Showing posts with label war. Show all posts
Showing posts with label war. Show all posts

Tuesday, August 12, 2008

Georgia Conflict is

"death and ruin for multitudes who have nothing to do with the violent aggression of corrupt elites on every side." From here.

via cursor.

Tuesday, April 22, 2008

Wikipedia wars: Herzog, Dokdo and Israel

Here's an interesting page on wiki wars. Note the entry on Herzog:

Werner Herzog

Born in Germany, supposedly of a German mother and a Yugoslavian father, and raised in Bavaria, Germany. Does that make Herzog: a) Croatian or b) Serbian? How about the fact that the relatives live in Bosnia-Herzegovina? Use edit summaries to publish interviews that you conducted — or heard rumors about. Mirrors and forks are great sources too. After consulting a printed source, it turns out that it was the mother who was from Croatia. Ouch.


Ouch indeed!

Here's the list of wars on wikipedia (that happened in the real world not on wikipedia.) I love lists.

And here's a real war being waged on wikipedia by some right-winger Israel Nationalists.

Wednesday, February 27, 2008

Operation Paperclip and The V-2 Rocket: The Spoils of War

I was never aware before of Operation Paperclip, the US operation to collect Nazi scientists for own use. I was never a good student of history, but I just can't believe I never heard of this, or I hadn't retained it if I had. This is from the V-2 article:

The V-2 rocket (German: Vergeltungswaffe 2) was the first ballistic missile and first man-made object to achieve sub-orbital spaceflight,[3] the progenitor of all modern rockets and a direct precursor of the Saturn V moon rocket. Over 3,000 V-2s were launched as military rockets by the German Wehrmacht against Allied targets in World War II. As many as 20,000 slave labourers died constructing V-2s compared to the 7,000 military personnel and civilians that died from the V-2's use in combat.[4]


It makes little sense to put Hitler in a class of his own when we have benefited so much by what he started. Just the sound of the last sentence is bloodcurdling, consciously or not, there's a disturbing chord in the tone of the writing: Well, despite the deaths of so many "slave labourers" there was a "gain" of 7,000 enemies killed. Yes the enemy in this case was the Allied Forces; but nonetheless the V-2 showed great promise as a killing device.
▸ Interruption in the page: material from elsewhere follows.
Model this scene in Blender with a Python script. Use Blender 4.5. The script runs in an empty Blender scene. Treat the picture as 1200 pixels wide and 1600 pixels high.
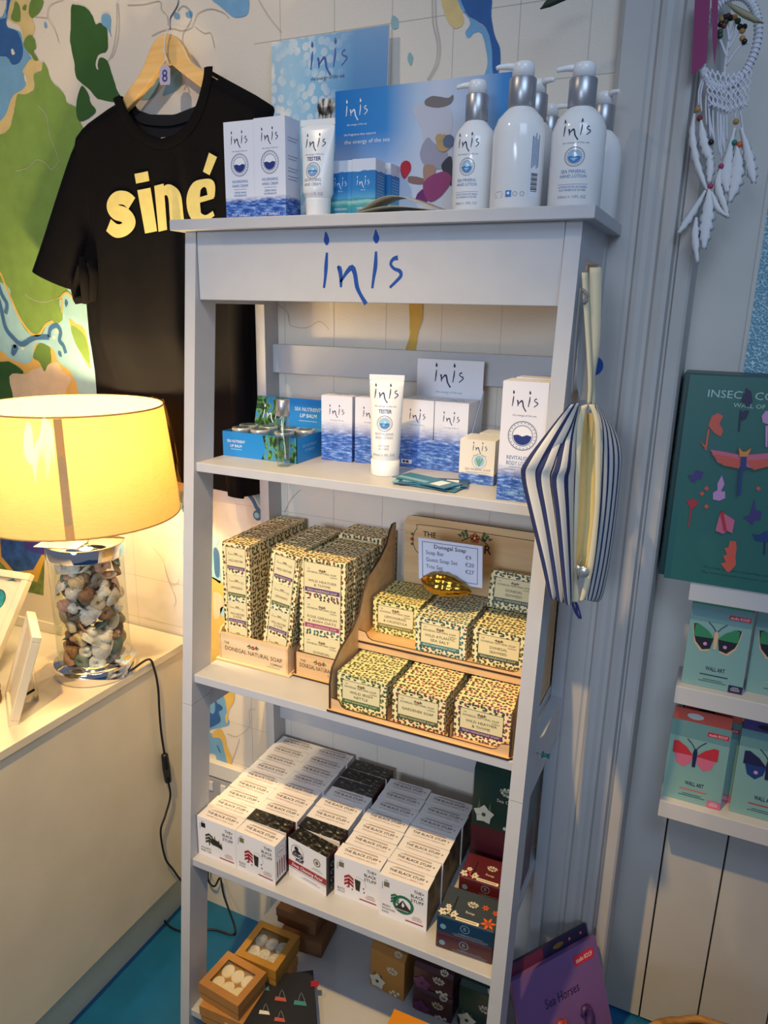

I know I'm reading too much into a wikipedia article. And I know that the technological advances of Germans were mutually sought out by the Soviets because we had to keep pace with one another. There's something about the idea of reaping benefits from the most vicious of legacies ever that is so...despairing. But maybe I've watched too much Star Trek; maybe it's my naïveté. It would be better if I looked at the continuum of human history as one giant war. There has never been peace, and there may never be peace. As I write these words people are dying, have been dying, will be. Satellites are been shot up and out of space. The US corporate-military structure is building up its arsenal for the next wars with the world. It will never stop in my lifetime.

Thursday, June 07, 2007

The Economics of Robot Warfare

Why are they building robots to carry away troops? Doesn't this put the entire genre of Science Fiction to shame? Robots are supposed to fight our wars...or does that put a limit on the political value of war? I have always been a fan of robot wars, and I always predicated my fandom on the idea that the future would be nothing but a robotic holocaust. But now I guess we have to wait for robots to develop feelings and genitals so that we have a real attachment to them and that way they would be worth sacrificing to a "political" cause, whether it be the so-called spreading of "democracy", or a strategic land and oil grab. (Need I say it?) Are we afraid of creating mindless killing machines? (I didn't think so.)

As a former scoutmaster explained to my scout troop the scout meeting before a skeet shoot, every time a man is wounded in combat, we lose a total of three soldiers because two men have to haul the bleeder back. So if you take the total number of wounded in the current Iraq conflict, officially 23,000, you can times that number by 3 for effective loses. I know my estimate doesn't equate to actual loses in soldiers because after the men haul the bleeder back they probably quickly or somewhat quickly return to the front, depending on the situation. But even if my estimate is wildly off, economically, you can see that it is probably more efficient to build a robot that hauls troops rather than one that kills them. First of all, any soldier that goes down the other soldiers can leave for dead. No interruption, just pure fighting--that increases the efficiency of the total fighting force at any one time by what, say 150%? (I'm just an English teacher, I have no idea.) Second, a robot-killing machine would have to be taken care of by robot-repairers, so there you go, the same old problem. Of course, if a robot has an arm blown off, it can still go on. Unless it has the aforementioned feelings and genitals, then it may feel real pain and unable to go on and eventually have to be rebooted in the robot mental ward.

So, you see, those military guys really know what they're doing.